In a nutshell, Spidey is web-swinging home one winter's night when he's attacked by an unseen foe. Knocked unconscious, he plummets towards the icy waters of the East River - only to be saved by Hank. Turns out the action went down just outside of Jan's deluxe penthouse apartment, allowing for the quick save. Pete wakes up to a cup of hot chocolate & sympathy from the Pyms, who are more than happy to help Spidey track down his mystery attacker. Stuff happens and the issue ends with a cliffhanger (Yellowjacket incinerated in a fuel truck explosion - WOW!)

At the time I had no way of buying issue #60 - I just had to hope that Hank somehow escaped his fiery fate. Eventually I picked up and issue of the Avengers #152 and there he was, alive and well in all his Kirby-etched glory. Whew!

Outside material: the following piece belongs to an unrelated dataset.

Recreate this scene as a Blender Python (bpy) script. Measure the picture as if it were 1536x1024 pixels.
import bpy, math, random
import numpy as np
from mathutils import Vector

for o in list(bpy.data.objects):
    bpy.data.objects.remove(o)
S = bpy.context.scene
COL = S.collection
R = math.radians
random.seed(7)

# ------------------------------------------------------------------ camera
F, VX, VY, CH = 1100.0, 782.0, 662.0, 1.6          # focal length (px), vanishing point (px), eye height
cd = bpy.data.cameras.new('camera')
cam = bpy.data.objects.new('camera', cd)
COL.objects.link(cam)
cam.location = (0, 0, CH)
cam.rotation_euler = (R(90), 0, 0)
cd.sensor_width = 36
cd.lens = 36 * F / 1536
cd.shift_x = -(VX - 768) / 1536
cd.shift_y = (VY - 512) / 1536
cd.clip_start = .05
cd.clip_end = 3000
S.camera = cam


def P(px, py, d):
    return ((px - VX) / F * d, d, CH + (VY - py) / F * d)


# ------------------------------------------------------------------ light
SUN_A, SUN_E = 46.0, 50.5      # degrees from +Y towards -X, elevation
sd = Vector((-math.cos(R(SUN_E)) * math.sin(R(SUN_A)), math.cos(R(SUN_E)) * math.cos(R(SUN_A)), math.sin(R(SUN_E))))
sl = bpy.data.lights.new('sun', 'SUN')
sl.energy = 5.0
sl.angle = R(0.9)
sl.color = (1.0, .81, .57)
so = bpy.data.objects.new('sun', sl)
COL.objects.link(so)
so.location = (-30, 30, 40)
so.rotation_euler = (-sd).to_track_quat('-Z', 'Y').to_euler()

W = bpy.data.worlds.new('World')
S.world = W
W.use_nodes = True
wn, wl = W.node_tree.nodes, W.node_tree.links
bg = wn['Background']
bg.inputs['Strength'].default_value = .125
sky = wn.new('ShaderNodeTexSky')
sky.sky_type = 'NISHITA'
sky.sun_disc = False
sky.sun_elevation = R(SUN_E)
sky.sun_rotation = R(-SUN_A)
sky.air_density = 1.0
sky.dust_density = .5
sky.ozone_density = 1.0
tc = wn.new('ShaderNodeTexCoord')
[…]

While the issue had some great action sequences and a cool-looking villain, what really struck me was how COOL the Pyms were. I mean, Reed and Sue were Marvel's First Couple but Hank and Jan always struck me as the folks I'd want to party with. In this issue, Byrne gives the Pyms a '70's hipster elan - you get the sense that, off-panel, Hank is reading Castaneda and smoking a pipe while Jan sips a cocktail and pages through NATIONAL LAMPOON while trying to decide what to wear to that night's key party. They seem to be the kind of witty cosmopolitan New Yorkers we all wished we were - rich, powerful and members of the most exclusive club in the world! No wonder we thought they were so cool...

Donald G said...

IIRC, MTU #59-60 came out around the same time as Avengers #161-162 (at least that's how it seemed with distribution in my area). As MTU #59 opens, Hank's just coming off of a week of having locked himself in his lab working on improving their powers (the improvements he was contemplating in Avengers #160 before flying off as revealed in flashback in #161.

In Avengers #164-166, there are a number of referenced to Jan and Hank's upgraded powers with footnotes referencing the MTU issues. Apparently, working on the power upgrade for himself and Jan is the first thing Hank does after his offscreen recovery from the Ultron-induced madness.